▶ **Raw data**
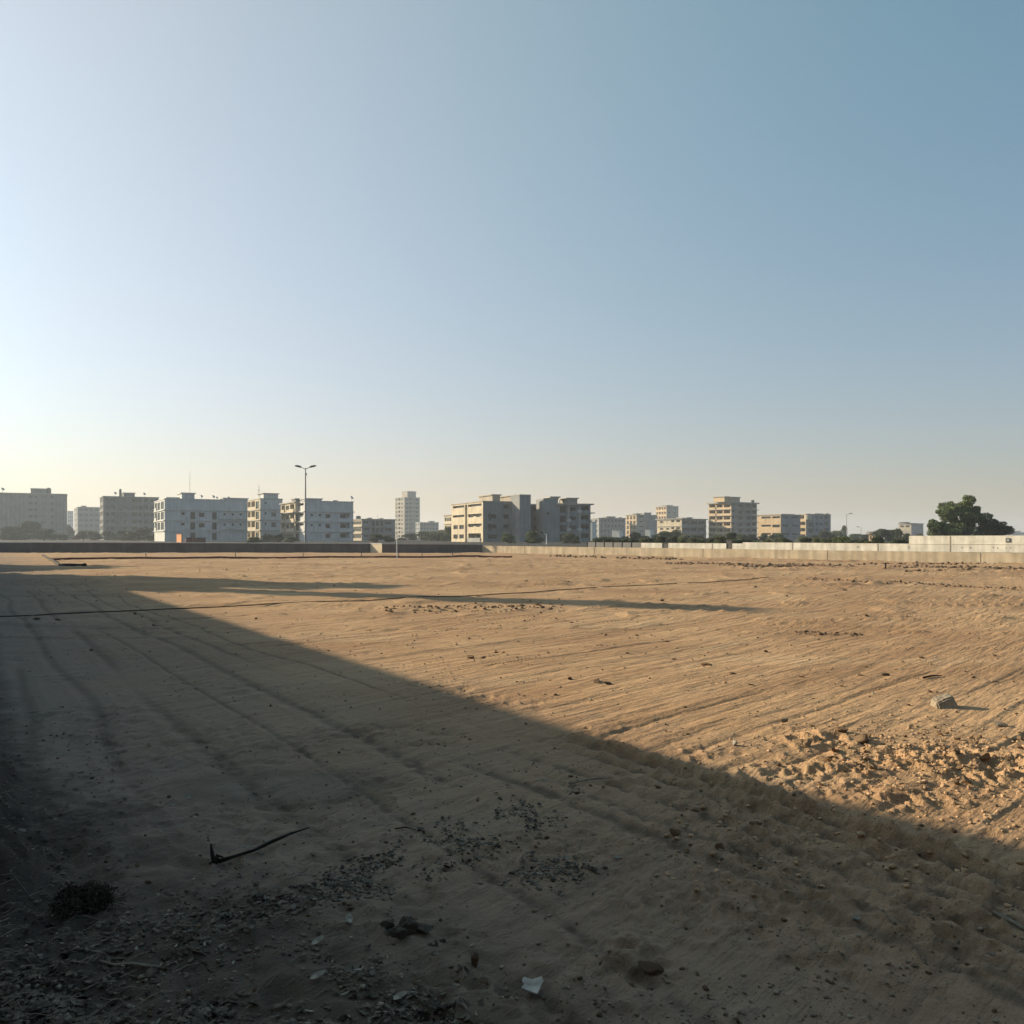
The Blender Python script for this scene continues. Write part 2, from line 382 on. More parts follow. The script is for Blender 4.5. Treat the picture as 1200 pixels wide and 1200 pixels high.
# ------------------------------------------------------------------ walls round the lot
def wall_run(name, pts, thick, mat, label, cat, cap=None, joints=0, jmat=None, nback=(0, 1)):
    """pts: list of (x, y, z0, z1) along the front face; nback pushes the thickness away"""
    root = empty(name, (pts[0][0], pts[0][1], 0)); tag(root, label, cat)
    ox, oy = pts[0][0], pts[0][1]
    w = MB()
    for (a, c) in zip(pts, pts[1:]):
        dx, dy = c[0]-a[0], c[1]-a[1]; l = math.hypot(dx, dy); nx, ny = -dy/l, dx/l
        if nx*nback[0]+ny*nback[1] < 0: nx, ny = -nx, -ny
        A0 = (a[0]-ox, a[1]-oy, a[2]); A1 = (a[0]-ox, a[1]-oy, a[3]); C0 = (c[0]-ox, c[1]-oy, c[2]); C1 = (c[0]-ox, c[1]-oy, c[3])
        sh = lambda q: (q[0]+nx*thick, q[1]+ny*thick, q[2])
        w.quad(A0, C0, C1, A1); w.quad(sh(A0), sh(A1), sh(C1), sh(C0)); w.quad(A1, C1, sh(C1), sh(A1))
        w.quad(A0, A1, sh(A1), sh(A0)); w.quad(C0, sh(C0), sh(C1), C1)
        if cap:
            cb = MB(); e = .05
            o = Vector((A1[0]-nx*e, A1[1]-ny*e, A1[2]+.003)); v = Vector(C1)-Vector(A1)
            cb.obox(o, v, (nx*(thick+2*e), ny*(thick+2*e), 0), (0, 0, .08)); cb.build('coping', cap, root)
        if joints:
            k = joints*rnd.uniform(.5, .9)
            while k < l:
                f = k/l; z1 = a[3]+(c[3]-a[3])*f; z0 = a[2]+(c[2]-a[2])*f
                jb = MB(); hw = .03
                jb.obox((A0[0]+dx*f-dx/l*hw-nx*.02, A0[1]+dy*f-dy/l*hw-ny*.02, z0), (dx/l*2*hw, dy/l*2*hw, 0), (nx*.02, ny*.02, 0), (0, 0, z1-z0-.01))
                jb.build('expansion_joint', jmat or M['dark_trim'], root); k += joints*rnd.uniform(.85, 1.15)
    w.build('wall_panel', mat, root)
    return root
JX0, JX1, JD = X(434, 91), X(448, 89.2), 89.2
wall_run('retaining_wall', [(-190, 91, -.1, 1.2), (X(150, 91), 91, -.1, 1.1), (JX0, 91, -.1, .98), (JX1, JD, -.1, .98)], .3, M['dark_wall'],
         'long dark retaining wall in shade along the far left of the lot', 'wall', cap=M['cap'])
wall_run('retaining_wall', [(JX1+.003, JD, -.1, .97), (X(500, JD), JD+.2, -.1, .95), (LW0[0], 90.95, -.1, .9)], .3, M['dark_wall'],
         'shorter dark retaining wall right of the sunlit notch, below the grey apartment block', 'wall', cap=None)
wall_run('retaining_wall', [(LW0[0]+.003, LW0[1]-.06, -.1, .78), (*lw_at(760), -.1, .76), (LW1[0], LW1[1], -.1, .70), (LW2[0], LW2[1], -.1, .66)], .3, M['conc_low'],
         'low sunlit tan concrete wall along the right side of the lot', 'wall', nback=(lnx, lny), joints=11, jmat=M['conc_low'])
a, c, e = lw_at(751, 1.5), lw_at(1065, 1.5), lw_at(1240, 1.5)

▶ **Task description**
State only the count of lines above that hold the string "sunlit".

▶ **Answer**
2